■ Short task
Consider the data that follows and state how many lines contain the string "pixels", using the number alone.

Entries taken from a collection
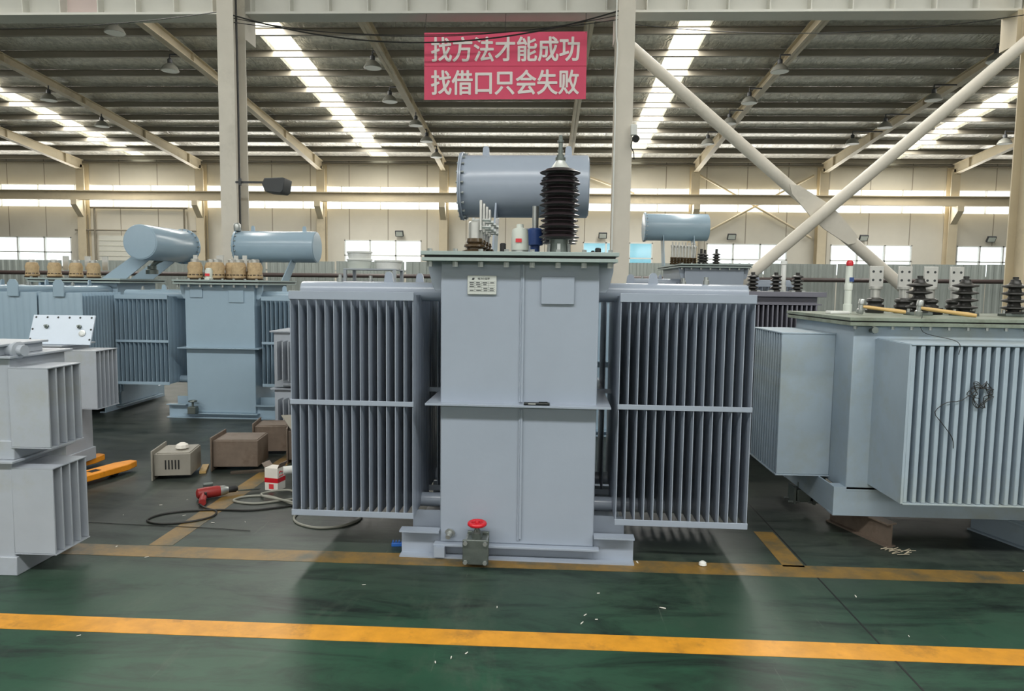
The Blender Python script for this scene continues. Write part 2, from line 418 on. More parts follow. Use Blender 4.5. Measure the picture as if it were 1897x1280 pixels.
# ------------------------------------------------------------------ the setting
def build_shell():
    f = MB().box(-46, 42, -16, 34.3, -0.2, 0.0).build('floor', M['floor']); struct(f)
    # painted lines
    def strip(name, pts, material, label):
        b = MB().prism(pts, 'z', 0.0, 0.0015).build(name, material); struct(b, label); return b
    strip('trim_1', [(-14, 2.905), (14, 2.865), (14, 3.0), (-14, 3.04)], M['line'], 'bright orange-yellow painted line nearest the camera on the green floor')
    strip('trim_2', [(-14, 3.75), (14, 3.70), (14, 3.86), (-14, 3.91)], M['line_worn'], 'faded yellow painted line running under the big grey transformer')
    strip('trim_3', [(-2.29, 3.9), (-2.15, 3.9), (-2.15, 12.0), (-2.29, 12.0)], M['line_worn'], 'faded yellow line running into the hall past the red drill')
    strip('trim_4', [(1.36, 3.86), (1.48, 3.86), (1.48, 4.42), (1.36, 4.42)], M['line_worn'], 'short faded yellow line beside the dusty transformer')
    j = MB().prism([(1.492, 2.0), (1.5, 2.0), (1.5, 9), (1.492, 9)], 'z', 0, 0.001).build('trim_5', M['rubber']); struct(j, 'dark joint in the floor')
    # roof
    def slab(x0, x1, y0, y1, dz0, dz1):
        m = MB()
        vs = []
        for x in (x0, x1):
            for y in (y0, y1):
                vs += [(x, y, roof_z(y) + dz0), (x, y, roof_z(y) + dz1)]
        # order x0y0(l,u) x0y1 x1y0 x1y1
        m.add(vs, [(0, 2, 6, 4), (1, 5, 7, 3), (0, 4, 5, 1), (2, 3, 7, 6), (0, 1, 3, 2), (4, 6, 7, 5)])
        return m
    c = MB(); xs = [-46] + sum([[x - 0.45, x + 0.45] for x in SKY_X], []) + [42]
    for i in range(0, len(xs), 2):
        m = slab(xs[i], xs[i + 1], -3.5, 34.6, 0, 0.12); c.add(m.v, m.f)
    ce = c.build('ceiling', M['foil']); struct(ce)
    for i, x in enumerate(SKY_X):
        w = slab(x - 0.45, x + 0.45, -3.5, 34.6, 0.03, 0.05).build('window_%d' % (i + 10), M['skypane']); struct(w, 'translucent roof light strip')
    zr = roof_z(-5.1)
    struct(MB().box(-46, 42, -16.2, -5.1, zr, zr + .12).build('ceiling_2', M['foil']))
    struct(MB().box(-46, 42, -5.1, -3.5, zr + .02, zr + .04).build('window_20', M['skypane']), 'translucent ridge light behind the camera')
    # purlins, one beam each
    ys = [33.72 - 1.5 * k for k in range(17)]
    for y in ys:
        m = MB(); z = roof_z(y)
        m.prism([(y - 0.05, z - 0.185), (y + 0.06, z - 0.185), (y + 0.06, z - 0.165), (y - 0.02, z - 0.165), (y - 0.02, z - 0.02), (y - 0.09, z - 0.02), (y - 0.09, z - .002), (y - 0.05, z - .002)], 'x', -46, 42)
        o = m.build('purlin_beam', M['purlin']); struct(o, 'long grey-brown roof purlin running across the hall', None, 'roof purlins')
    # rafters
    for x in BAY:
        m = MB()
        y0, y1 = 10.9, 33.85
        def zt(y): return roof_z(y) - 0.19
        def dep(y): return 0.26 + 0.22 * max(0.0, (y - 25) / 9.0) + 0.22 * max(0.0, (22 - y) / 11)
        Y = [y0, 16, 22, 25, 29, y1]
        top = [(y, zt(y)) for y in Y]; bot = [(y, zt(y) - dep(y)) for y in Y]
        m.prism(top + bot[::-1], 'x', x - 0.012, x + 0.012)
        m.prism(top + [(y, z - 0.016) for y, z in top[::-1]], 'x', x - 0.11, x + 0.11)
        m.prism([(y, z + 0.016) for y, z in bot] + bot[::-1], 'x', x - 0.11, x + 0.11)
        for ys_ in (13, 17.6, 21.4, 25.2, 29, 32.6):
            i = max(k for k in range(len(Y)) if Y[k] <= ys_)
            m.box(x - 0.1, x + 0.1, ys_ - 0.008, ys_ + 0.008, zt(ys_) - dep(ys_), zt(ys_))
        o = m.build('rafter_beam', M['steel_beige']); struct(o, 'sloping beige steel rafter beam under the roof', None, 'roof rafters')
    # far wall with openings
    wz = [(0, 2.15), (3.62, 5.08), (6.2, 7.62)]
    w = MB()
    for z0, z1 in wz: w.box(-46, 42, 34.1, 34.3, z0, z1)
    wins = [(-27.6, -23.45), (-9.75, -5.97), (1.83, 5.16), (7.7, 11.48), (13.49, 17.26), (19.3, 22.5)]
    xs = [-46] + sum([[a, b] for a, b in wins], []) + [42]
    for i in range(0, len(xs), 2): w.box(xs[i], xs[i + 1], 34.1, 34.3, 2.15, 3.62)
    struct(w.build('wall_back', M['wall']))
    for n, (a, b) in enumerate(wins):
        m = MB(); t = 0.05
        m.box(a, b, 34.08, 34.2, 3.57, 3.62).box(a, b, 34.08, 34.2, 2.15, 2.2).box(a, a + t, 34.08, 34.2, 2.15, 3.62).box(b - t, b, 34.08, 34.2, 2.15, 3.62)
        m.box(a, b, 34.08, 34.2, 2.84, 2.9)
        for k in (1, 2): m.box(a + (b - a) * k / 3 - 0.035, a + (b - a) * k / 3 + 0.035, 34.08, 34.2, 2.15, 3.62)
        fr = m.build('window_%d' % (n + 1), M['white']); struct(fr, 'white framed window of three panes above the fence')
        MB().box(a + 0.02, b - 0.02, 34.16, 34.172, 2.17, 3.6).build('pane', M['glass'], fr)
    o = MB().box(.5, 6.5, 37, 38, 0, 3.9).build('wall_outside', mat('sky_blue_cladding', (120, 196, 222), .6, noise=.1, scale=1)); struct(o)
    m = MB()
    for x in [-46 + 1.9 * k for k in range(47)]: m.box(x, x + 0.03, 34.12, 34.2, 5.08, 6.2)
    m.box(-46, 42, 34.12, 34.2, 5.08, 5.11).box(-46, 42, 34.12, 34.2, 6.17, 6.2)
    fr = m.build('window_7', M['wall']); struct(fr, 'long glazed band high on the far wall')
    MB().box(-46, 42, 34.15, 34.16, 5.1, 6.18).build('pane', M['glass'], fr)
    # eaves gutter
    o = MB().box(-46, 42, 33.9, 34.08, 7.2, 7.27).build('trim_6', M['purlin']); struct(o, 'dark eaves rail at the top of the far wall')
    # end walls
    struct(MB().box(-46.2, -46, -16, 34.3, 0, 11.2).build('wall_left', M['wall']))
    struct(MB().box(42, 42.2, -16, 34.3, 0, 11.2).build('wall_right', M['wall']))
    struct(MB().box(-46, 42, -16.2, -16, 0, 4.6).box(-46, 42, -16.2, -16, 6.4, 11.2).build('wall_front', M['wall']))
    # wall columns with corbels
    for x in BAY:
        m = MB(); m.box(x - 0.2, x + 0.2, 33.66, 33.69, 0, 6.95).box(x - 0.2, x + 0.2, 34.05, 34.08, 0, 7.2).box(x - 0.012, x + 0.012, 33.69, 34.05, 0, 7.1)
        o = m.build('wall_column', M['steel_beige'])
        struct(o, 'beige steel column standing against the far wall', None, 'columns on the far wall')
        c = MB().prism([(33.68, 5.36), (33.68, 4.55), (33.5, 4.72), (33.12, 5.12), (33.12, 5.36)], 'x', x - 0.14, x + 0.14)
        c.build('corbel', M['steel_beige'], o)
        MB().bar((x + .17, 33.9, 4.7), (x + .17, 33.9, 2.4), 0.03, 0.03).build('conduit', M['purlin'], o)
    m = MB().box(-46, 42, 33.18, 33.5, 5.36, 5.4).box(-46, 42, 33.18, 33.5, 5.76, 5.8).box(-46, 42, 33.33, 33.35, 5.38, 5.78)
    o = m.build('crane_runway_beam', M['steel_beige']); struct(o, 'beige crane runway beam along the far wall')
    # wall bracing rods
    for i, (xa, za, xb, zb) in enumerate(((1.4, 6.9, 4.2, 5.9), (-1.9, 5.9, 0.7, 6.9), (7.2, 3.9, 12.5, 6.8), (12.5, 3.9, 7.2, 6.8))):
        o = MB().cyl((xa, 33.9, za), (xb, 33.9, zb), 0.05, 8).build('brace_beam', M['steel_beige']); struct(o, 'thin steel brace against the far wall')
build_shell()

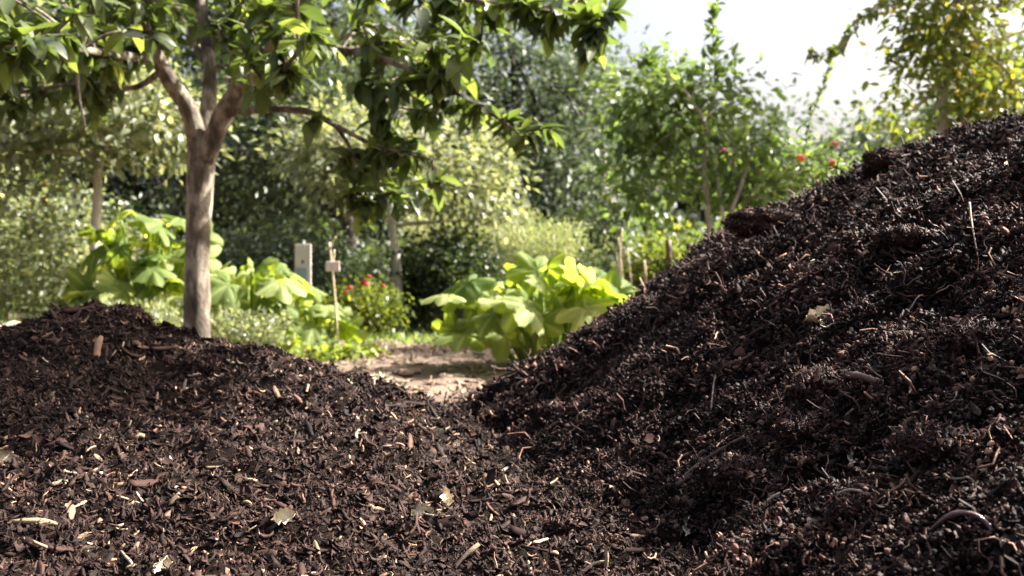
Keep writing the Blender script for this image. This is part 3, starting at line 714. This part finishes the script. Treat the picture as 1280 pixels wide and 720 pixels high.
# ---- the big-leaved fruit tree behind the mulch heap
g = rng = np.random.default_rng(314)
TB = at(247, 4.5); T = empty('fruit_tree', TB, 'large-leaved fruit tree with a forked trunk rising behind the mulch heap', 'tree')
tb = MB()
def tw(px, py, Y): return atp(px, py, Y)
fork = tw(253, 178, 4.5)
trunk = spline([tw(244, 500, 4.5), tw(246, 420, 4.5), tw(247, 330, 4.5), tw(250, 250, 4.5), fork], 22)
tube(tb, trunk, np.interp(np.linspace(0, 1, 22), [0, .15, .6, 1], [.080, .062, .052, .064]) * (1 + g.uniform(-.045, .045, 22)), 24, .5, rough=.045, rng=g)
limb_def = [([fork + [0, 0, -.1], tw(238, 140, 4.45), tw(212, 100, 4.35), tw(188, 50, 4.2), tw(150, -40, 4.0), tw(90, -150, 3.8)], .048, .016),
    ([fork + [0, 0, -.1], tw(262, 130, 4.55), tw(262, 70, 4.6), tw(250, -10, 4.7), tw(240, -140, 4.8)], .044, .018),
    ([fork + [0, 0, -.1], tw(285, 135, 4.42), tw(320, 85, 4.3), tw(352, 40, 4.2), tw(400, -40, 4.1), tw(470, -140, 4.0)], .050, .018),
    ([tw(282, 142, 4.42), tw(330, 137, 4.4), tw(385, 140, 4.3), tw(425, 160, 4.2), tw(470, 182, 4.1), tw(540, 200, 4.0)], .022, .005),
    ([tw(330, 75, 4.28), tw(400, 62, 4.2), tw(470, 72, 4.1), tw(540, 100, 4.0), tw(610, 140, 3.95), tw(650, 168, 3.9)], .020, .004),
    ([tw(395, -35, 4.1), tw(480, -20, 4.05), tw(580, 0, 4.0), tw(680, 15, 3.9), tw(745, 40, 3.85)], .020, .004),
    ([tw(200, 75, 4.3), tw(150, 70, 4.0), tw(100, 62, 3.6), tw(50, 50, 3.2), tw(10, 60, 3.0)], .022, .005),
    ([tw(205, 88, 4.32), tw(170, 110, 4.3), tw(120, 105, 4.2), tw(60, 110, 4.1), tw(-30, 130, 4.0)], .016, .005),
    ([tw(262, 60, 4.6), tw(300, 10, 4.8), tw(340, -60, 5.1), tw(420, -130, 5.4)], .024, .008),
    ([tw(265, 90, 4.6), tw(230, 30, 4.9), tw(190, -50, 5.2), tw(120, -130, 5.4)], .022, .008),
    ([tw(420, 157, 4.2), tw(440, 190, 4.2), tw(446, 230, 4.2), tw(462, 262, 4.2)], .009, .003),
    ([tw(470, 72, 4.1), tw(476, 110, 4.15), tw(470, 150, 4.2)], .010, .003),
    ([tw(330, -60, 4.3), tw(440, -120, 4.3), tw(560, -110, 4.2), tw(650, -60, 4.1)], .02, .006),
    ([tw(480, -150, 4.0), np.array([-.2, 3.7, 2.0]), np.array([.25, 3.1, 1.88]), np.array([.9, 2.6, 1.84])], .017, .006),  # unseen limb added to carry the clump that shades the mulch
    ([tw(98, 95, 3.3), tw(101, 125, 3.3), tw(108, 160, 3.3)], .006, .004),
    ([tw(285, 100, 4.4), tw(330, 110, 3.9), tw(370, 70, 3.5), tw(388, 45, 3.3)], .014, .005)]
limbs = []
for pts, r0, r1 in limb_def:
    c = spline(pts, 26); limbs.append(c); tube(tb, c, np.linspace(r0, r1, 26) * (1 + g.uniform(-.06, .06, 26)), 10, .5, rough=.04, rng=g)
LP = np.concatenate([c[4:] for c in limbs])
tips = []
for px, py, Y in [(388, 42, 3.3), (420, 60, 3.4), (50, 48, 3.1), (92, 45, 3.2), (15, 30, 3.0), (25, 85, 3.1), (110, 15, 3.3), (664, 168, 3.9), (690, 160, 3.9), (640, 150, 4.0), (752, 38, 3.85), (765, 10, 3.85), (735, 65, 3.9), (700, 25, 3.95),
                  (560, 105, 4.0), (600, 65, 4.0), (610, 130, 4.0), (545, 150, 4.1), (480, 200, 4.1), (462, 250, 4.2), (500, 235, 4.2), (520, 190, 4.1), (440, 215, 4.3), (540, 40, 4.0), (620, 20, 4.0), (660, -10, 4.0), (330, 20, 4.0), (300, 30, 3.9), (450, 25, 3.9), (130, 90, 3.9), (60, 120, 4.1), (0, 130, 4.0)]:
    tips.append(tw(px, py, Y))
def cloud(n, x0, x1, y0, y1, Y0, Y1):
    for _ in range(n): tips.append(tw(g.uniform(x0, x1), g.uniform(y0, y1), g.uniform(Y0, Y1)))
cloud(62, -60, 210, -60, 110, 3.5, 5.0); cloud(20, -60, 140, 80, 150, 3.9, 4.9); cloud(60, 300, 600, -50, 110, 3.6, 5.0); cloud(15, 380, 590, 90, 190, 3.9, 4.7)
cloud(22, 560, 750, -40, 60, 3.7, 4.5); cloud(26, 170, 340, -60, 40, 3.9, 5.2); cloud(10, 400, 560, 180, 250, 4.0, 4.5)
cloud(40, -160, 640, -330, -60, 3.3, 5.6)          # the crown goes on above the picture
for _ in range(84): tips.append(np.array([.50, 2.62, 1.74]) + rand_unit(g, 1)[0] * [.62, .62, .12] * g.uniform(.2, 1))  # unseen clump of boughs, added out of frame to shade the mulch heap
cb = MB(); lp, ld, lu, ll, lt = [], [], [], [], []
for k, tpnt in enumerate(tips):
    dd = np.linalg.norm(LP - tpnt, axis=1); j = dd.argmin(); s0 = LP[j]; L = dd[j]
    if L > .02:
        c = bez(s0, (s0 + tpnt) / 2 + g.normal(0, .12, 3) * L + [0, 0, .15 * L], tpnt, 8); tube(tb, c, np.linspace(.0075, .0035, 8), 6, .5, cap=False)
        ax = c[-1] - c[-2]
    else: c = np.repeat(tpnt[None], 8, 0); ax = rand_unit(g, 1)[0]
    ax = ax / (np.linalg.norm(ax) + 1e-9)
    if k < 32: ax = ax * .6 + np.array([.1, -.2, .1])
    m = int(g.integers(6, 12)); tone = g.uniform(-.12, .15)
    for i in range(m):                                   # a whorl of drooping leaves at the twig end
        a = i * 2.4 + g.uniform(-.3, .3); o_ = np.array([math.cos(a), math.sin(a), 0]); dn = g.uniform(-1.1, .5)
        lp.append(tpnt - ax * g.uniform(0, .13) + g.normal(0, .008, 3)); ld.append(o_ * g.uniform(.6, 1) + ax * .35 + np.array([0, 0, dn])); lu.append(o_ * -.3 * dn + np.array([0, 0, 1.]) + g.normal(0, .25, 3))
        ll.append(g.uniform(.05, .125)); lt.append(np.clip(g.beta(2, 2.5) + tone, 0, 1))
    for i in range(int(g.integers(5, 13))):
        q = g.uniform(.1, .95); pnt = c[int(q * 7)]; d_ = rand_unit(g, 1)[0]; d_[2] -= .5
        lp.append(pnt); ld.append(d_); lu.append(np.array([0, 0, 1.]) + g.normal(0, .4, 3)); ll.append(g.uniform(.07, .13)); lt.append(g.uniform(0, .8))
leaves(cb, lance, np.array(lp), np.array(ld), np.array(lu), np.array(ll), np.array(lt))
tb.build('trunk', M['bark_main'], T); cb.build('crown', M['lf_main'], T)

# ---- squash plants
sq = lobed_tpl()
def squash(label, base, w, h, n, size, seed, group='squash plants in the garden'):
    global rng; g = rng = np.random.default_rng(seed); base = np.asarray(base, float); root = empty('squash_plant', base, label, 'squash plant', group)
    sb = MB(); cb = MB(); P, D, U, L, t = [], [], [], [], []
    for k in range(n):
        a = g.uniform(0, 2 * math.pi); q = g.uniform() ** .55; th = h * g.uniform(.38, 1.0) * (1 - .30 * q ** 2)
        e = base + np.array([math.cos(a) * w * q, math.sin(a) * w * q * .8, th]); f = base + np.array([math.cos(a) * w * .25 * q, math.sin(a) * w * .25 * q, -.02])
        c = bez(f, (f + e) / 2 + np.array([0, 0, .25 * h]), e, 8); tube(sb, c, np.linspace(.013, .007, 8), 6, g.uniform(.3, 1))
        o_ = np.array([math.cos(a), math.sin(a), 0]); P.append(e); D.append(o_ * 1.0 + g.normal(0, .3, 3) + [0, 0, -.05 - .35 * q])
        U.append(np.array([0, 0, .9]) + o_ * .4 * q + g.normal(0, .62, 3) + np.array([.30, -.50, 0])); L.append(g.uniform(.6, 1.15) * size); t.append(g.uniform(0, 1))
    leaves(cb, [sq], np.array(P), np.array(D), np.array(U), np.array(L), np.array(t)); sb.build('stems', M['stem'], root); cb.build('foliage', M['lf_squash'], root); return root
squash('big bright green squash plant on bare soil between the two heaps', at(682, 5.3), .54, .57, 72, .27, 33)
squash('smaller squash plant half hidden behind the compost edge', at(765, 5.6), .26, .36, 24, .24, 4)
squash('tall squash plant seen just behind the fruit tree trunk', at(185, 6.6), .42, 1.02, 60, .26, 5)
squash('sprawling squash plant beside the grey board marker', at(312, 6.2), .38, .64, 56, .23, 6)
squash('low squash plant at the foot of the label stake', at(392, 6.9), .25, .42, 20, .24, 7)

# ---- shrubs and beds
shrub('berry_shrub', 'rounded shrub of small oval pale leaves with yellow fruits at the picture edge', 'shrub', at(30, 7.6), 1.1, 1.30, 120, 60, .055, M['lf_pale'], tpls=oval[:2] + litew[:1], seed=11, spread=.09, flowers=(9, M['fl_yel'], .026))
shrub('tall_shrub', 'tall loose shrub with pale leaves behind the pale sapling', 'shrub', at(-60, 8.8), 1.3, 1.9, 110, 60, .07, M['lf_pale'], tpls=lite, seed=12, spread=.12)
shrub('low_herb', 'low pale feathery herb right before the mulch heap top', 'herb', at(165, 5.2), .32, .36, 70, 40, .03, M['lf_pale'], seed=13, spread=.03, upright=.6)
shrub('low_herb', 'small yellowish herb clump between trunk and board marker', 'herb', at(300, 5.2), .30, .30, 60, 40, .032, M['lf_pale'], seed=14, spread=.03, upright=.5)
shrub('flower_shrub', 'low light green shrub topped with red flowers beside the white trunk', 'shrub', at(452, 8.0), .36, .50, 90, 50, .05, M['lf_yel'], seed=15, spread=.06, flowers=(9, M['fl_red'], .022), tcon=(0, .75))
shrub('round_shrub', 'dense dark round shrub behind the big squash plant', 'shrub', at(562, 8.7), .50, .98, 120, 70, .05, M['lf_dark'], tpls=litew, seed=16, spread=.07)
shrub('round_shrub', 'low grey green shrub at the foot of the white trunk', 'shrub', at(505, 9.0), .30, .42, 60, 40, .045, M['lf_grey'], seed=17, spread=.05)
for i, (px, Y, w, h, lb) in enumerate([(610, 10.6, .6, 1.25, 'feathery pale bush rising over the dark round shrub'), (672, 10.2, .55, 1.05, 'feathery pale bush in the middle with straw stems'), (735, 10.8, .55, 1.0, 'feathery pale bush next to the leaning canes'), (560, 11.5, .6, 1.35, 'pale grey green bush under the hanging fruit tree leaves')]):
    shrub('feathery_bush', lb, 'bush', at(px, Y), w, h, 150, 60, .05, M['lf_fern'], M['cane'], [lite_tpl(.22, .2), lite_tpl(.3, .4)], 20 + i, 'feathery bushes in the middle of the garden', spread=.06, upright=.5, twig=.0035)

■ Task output
2